Deadly car crashes spiked for a second consecutive year in 2016 nationwide hitting a nine year high.

Speeding, not wearing seat belts, and a rise in motorcycle deaths are the top reasons why the National Highway Traffic Administration says the country’s highways saw over 37,000 deaths last year, up 5.6% from 2015. 

Nevada is no exception to seeing an increase. In 2016, deaths were up by two from the previous year. Thus far, Nevada is on a positive track for 2017.

“We are 20 fatalities below where we were at the same time last year,” said Lieutenant Kevin Honea with the Nevada Highway Patrol. 

Motorcycle deaths were up 48% last year in the Silver State, but that is also seeing a decrease thanks to targeted enforcement. 

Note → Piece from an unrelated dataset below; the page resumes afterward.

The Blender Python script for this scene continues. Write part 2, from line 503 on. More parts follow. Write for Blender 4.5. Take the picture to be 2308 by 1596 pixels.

“Across the state we saw a reduction in motorcycle crashes because we identified that at the end of last year and is one of our focal points.”

NHP thanks grant money that allows law enforcement agencies to work together to enforce the ways most people die on the road.

“We focus on speeding which is a contributing factor in over half of our fatal crashes throughout the state. We focus on seat belt enforcement.”

And of course there's the distracted driving epidemic, which is also a culprit. 

“Driving a 3,000 pound killing machine deserves all of your attention.”

With less than three months left in the year, Nevada could end up contributing to fewer fatalities on the nation's roads in 2017.

“We're guardedly optimistic we're on the right track as far as 2017.”